In the same high school, Dana* had immigrated to the United States from a small town in Bogotá, Colombia, for a shot at a better education. She knew that staying behind with her parents and siblings meant she would be forced to work. "Where I'm from in Colombia, kids my age, especially girls, are not encouraged to go to school. They see school as a waste of time, but I didn't see it that way," she said. She was also worried she wouldn't be able to make friends or succeed in class because she didn't know any English and didn't think people around her could speak Spanish.

Unfortunately, these stories are too common among immigrant children, teenagers, and adults in the United States. But luckily, Ulises and Dana had a way to overcome these adversities: Glasswing International. This innovative nonprofit, cofounded by Celina de Sola, aims to address the root causes and consequences of violence and poverty through education and health programs that empower youth and communities, and strengthen public systems.

Celina — along with her husband, Ken Baker, and her brother, Diego — started the project in 2007 after moving back to her home country, El Salvador. By this time, she had worked as a crisis interventionist for Latinx immigrants in the United States and as a response leader in complex humanitarian crises in the Middle East and Africa for AmeriCares.

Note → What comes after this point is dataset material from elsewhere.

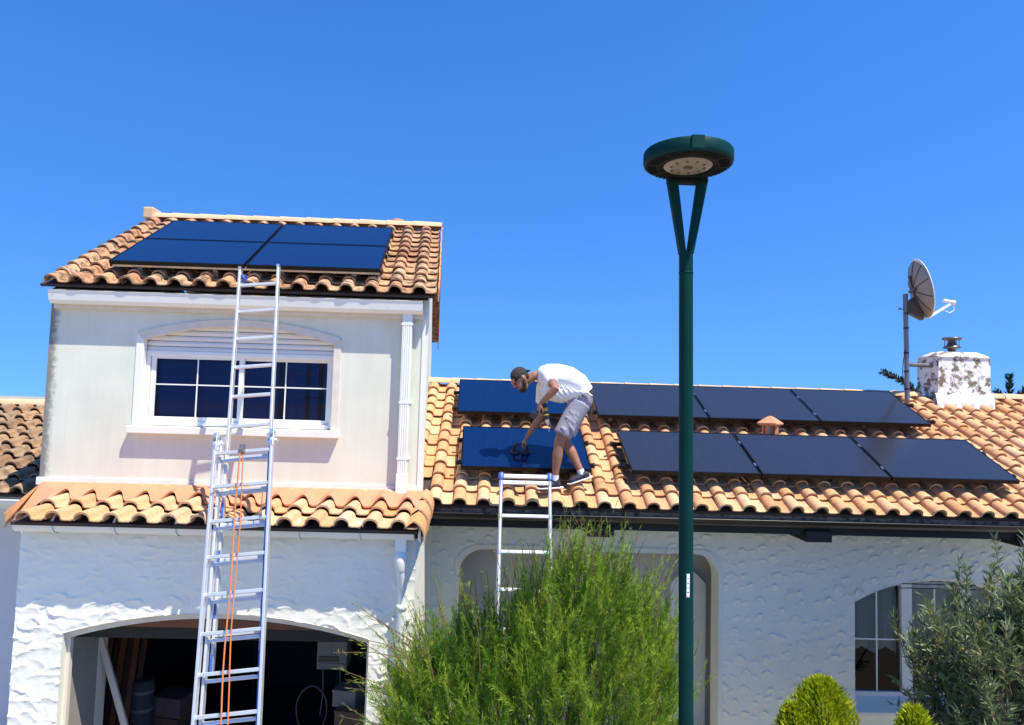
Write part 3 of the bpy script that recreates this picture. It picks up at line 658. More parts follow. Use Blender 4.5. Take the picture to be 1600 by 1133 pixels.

"We mainly started this project with the vision of making sure that people had the opportunity to thrive," Celina said. "I was always hyperaware of the fact that I had access to all of these opportunities while I was growing up simply because I had moved to the United States when I was younger — and other people my age didn't. I've always had that inquietud and sense of social injustice, and wondered why it was so arbitrary." So, she did something to close that gap of arbitrary opportunities.

Glasswing International provides migrant students with different life skills and the social-emotional competencies needed to thrive and become effective agents of change within their own families and communities. It keeps the kids away from violence and negative situations by helping them get internships, jobs, and opportunities to help them thrive in either their home countries or wherever they immigrated.

After El Salvador, Glasswing spread throughout Latin America before expanding to NYC, where it specifically offers students educational and recreational activities such as life skills development, job-readiness training, and English literacy programs.

In Ulises's case, Glasswing helped him hone his natural talents for writing and photography — he's even a published author! As for Dana, she was able to better her language skills, raise her reading grades, and pass all of her mandatory English state exams while inspiring some of her classmates to stay in the program and in school. And they are only two of over a million people who have used Glasswing's resources to become the best person they can be.

"The potential in kids, whether they're from China or Guatemala, is huge because they are eager to become the best version of themselves. And we want to help, but it's about focusing on what the community has rather than what you might think they need," Celina said about what makes Glasswing so unique from other organizations out there, yet so universal within its chapters. "We need to build on strengths and make sure that everything we do is about the community's priorities. Don't assume you know what a community needs."

*Names have been changed for privacy and security purposes.